In that sense, Don Draper is not really married, for a marriage is not just a relationship. A relationship can exist between two independent beings. A marriage, on the other hand, requires a transformation in which the two become one. In seeking to have a “marriage,” without losing his sense of self-sufficiency, he is really seeking to get something for nothing. Furthermore, the fact that Don Draper needs to cheat suggests that he is not strong enough to win fair and square.

Falling Down to Earth
Our fate in life is there from the beginning. At the beginning of each segment of Mad Men, as the credits start to roll by, we see smoke rising up, as if from a lit cigarette. The show’s director is making good use of symbolism, for Don Draper’s whole life is really like a cigarette, one that is smoked after sex, so as to diminish the significance of the self-transcending intimacy of the love-making. This is because cigarette smoking is a competing form of transcendence, as is drinking. (Elsewhere, we had discussed Sartre’s notion that, psychologically speaking, cigarette smoking is a symbolic way to be free of the world by sucking it in, and thus destroying the world. Thus, the aim of cigarette smoking is freedom.)

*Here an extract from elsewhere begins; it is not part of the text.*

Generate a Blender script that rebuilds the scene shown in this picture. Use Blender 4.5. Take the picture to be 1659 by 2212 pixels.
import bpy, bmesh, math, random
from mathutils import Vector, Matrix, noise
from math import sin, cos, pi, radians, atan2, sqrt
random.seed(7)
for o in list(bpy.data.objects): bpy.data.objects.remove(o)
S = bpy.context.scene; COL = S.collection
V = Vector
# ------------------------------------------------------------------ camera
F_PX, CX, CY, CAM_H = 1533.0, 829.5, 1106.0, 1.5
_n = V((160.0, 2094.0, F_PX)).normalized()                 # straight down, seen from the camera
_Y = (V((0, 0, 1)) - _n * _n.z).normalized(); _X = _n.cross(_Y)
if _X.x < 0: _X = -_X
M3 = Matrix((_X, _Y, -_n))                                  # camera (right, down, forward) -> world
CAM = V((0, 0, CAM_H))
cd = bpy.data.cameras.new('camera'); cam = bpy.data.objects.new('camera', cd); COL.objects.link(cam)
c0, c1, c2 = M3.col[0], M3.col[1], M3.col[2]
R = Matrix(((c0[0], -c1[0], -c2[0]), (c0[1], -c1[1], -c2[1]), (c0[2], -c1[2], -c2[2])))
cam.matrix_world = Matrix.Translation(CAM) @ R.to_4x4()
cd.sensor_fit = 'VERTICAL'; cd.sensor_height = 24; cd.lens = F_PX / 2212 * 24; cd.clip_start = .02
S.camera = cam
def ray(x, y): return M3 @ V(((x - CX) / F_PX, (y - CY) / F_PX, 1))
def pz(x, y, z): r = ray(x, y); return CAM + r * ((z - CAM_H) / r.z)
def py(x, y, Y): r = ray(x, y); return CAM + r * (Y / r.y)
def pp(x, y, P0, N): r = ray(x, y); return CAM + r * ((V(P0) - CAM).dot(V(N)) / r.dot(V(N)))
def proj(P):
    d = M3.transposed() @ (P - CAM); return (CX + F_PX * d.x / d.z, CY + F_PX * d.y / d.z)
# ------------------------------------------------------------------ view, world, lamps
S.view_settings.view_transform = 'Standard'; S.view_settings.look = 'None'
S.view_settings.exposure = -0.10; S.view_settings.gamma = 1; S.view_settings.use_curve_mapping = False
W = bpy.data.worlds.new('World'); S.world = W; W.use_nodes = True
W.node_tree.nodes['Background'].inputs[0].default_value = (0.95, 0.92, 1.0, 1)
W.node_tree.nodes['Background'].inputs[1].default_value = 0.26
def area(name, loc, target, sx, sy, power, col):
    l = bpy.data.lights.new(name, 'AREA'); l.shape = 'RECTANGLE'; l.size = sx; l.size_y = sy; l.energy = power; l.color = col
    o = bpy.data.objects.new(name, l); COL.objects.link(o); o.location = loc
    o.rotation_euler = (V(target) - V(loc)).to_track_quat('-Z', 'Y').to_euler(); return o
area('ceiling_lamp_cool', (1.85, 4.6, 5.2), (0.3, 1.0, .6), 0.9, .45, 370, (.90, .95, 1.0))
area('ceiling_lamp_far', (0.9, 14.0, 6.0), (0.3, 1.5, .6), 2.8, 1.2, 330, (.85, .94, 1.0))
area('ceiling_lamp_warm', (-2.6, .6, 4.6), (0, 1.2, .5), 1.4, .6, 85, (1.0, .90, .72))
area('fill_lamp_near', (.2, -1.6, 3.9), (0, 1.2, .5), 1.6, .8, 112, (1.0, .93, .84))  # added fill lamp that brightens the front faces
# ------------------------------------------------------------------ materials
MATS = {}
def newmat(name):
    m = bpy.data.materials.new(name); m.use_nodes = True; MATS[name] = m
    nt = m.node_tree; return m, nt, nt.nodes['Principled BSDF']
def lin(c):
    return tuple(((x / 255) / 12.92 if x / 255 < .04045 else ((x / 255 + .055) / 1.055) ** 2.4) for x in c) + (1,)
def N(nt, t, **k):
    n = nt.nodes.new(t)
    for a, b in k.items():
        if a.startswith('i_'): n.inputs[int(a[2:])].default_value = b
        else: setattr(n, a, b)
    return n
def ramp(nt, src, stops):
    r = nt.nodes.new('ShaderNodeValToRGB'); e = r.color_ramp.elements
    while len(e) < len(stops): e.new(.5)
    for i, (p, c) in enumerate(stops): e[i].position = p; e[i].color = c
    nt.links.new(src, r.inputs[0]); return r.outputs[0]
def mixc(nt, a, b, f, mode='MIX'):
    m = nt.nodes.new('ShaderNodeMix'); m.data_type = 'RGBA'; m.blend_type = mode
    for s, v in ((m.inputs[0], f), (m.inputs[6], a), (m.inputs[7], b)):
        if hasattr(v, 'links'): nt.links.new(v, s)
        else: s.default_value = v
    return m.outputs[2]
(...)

Then, right after the smoke, we see animated sequence of a man falling down to earth, from a tall building. As he falls, he passes images of women. But, unlike Icarus, Don Draper lands safely in a comfortable chair, suggesting that the story of Don Draper need not end tragically. The sequences makes sense, for that is really what’s happening to Don Draper: He is falling down to earth, from a dizzying dream of wealth, success and glamour. Psychologically understood, he is falling down to earth from his love affair with himself. Hopefully, as a result, he will have a deeper relation to other people, including his wife.

[There is, of course, much more to be said about the subject of adultery. And we haven't even discussed why women cheat. But tomorrow is another day.]